[START OF DATA BLOCK]

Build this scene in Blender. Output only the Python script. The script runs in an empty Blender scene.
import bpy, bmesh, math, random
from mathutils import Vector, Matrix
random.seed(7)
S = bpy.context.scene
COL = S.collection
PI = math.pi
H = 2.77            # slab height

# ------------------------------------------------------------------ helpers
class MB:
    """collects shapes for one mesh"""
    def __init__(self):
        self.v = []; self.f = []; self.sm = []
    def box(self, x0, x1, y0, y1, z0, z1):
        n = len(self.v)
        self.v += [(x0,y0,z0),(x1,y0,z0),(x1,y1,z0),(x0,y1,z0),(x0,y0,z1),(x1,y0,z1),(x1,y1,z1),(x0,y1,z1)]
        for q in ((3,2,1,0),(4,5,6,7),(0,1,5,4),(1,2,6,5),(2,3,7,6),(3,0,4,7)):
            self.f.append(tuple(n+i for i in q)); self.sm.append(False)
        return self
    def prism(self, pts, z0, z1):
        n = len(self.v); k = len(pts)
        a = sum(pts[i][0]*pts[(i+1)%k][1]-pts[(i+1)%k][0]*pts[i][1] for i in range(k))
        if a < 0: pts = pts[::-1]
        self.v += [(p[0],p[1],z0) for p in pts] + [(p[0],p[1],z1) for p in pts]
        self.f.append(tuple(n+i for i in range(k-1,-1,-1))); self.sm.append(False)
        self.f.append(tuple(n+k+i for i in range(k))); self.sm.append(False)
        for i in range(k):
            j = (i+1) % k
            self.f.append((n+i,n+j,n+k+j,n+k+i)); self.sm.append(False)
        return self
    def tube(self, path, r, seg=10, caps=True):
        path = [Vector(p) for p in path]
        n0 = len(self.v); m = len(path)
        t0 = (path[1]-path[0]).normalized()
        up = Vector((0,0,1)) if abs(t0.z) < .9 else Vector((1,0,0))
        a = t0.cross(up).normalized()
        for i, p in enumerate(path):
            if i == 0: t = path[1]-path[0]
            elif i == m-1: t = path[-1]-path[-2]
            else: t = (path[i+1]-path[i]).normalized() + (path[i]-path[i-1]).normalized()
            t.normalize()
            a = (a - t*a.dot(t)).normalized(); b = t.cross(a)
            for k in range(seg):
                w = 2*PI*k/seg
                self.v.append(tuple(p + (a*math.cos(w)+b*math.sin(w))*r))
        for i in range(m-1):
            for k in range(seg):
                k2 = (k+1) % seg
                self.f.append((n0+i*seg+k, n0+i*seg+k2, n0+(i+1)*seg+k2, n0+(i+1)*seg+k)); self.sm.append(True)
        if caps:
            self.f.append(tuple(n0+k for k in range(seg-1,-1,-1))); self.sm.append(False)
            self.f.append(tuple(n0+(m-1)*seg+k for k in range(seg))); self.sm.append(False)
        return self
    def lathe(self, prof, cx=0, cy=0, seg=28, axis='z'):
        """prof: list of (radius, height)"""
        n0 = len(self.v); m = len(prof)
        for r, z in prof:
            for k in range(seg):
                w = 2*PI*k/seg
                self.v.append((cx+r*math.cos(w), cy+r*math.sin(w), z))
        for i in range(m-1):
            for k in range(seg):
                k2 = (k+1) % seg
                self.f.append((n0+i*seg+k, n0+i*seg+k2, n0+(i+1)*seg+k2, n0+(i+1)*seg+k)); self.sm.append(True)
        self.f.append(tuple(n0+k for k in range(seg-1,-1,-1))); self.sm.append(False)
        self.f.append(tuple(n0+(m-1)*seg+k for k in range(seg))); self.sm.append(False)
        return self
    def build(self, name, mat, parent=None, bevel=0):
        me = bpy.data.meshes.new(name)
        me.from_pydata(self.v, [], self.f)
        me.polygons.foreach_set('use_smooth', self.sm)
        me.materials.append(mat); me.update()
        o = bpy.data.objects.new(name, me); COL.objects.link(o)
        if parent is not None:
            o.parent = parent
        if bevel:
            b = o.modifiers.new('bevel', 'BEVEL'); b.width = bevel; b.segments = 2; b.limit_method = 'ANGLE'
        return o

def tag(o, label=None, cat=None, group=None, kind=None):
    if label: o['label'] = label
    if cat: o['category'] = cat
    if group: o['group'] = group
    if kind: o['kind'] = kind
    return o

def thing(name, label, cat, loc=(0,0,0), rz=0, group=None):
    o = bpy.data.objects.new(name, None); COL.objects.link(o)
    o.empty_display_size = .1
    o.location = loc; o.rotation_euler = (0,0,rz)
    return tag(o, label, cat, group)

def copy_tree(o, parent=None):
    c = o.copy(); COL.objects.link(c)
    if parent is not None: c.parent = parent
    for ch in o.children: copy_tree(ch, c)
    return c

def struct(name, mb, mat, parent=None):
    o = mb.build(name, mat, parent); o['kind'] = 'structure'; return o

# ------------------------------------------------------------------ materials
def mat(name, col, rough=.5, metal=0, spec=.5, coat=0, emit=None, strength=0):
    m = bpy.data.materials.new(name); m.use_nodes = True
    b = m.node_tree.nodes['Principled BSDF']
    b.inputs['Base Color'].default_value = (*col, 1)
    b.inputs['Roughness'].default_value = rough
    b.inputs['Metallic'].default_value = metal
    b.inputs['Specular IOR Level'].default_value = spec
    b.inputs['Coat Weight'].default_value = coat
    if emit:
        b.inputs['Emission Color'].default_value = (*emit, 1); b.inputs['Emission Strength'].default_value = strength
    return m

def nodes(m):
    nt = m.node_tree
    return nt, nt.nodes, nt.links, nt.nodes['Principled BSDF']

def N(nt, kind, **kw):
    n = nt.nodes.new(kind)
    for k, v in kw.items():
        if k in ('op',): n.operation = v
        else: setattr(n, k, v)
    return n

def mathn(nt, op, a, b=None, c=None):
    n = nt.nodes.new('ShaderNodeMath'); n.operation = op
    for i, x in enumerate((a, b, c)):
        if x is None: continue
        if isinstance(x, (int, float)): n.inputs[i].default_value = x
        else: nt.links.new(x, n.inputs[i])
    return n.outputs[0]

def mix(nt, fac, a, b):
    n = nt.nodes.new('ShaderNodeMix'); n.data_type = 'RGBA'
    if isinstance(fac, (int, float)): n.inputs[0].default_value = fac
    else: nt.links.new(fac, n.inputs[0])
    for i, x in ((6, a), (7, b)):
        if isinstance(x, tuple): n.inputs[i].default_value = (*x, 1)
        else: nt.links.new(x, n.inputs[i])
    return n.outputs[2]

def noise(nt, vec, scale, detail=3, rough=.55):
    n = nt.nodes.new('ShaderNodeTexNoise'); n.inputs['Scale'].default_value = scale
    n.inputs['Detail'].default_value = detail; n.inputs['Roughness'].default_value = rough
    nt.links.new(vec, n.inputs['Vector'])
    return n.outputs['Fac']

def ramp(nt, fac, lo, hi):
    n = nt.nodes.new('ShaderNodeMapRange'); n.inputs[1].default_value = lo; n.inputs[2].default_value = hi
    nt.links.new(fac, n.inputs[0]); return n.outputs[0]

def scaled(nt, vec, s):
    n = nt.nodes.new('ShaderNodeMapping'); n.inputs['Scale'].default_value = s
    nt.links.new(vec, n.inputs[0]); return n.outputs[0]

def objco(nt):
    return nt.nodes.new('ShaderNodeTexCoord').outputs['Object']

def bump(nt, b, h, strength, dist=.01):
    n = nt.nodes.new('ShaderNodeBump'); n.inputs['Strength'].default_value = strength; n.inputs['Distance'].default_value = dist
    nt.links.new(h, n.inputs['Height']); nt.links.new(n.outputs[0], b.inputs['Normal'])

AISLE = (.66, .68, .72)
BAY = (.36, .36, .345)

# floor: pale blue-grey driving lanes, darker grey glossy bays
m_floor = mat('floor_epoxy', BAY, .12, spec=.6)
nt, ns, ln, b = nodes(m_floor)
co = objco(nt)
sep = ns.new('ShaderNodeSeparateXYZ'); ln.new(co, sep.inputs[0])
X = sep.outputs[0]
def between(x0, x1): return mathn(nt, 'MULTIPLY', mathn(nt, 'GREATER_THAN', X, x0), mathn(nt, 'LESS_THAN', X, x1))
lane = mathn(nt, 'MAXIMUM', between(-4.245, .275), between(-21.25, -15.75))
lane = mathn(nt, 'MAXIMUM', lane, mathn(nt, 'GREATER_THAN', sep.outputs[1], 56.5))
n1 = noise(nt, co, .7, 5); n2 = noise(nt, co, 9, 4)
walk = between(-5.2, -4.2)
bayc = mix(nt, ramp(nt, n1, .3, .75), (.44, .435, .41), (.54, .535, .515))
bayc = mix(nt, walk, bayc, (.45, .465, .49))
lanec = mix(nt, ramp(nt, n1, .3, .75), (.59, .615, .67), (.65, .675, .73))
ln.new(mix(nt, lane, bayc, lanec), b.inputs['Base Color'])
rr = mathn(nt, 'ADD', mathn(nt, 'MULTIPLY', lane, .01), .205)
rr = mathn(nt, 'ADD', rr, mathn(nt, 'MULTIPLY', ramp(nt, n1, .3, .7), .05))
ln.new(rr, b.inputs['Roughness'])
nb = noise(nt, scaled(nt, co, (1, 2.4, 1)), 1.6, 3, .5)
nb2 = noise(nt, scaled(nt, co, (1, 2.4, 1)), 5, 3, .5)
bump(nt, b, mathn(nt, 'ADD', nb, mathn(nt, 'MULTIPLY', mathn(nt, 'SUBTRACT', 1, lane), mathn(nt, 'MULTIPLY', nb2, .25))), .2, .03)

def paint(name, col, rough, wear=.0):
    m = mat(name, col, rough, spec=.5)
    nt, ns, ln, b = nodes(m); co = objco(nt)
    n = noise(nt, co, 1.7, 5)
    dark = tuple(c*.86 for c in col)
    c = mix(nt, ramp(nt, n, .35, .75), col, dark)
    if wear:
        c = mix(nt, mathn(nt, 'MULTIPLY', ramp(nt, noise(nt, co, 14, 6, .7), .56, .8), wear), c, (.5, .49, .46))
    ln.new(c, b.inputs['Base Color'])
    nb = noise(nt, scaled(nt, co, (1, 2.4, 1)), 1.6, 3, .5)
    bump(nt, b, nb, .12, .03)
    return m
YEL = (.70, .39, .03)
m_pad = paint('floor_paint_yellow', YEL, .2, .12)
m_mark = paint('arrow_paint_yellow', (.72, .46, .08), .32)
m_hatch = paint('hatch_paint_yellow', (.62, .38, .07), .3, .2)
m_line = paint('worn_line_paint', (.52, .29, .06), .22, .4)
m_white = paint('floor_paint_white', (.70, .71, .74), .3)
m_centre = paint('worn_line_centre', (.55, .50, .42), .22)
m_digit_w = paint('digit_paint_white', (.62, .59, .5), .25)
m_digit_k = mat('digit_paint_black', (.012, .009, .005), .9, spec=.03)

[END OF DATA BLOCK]

TASK GOAL: Reproduce verbatim only this range: the first line of the material through the line that contains "# slab height", inclusive.

ANSWER TO THIS PROBLEM:
Build this scene in Blender. Output only the Python script. The script runs in an empty Blender scene.
import bpy, bmesh, math, random
from mathutils import Vector, Matrix
random.seed(7)
S = bpy.context.scene
COL = S.collection
PI = math.pi
H = 2.77            # slab height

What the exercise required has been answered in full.